Shown in White above, this is where all the world texture data is stored. Every 32 bytes of this section represents one 20x20x2 row of the level. Each number on these rows represents a texture that that portion of the row will use.

static TextureData WorldTextureData[] = {
	{ L"", ... },
	{ L"grass.bmp", ... },
	{ L"path.jpg", ... }	
};

The above source code shows how some of the textures are stored in the game, this storage is not final, the texture info may be stored in the map itself by the end of development.

When you look at the following section of the world data:

The top 16 bytes of this data represents 16 columns in the first row where y = 0. The second 16 bytes represents 16 columns in the first row where y = 1.

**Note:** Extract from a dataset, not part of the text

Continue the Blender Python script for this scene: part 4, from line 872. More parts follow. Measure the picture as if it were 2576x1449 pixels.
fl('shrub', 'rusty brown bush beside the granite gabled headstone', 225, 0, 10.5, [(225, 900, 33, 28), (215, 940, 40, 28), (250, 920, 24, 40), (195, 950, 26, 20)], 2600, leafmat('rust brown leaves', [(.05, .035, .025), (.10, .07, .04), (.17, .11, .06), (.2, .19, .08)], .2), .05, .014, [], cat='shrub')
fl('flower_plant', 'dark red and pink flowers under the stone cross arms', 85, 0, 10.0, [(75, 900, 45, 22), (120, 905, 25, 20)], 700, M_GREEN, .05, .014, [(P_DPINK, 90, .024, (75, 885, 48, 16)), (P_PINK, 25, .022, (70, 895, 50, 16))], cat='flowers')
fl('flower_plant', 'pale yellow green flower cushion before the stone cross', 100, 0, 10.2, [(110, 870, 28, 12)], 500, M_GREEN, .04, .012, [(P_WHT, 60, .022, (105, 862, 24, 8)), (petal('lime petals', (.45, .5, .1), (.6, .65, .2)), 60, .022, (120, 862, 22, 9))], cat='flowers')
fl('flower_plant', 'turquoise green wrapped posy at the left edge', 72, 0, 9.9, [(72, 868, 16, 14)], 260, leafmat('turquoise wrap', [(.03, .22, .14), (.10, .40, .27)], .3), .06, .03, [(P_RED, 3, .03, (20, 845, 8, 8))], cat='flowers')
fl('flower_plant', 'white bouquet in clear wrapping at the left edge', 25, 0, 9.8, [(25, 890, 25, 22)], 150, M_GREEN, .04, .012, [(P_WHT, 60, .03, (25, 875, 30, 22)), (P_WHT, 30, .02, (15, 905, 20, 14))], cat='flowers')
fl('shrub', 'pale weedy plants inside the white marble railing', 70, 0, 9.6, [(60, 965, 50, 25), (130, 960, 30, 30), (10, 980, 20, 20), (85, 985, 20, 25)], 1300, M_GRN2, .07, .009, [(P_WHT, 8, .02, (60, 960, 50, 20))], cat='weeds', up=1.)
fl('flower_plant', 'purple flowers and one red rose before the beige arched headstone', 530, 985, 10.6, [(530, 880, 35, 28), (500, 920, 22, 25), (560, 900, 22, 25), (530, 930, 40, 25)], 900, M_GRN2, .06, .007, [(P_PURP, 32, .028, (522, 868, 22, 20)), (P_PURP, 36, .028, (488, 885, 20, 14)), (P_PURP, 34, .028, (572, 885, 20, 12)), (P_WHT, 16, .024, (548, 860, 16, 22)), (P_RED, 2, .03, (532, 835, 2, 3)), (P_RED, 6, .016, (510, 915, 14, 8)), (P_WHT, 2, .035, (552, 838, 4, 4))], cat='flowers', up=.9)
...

In the above example, 00 represents an empty texture and is NOT drawn. 01 represents a grass texture and 02 represents a path texture. This correlates to the WorldTextureData array depicted above.

Pathing Data

Shown in Blue above, this 64 byte section of the file describes the path that the AI will take in order to reach the end of the map. The data shown in the above example is incomplete and will not work. 0xFF just means it is an invalid node: -1.

#define MAX_PATH_NODES	32

struct Coord {
    Coord(char x, char y) : x(x), y(y) {}
    Coord() : x(0), y(0) {}
    public: 
        char x, y;
};

Coord _pathNodes[MAX_PATH_NODES];

The _pathNodes array stores the series of x,y coordinates from 0-num_nodes. This is read from the file in sequence.

For example:

00 00 01 00 01 01 02 01 FF FF

Contains a total of five path nodes:

x: 0 ,  y: 0
x: 1 ,  y: 0
x: 1 ,  y: 1
x: 2 ,  y: 1
x: -1,  y: -1

The first path node is at 0,0. The enemy will start at this node. The next node is 1,0. The enemy will then move from it's current node (0,0) up in the x direction to it's new node (1,0). The enemy will continue to follow this series of nodes over time until he reaches the end node (num_nodes) or when the node's x or y value is less than 0 (invalid node).

With this basic system we should easily be able to represent the enemy movement in the 3d world.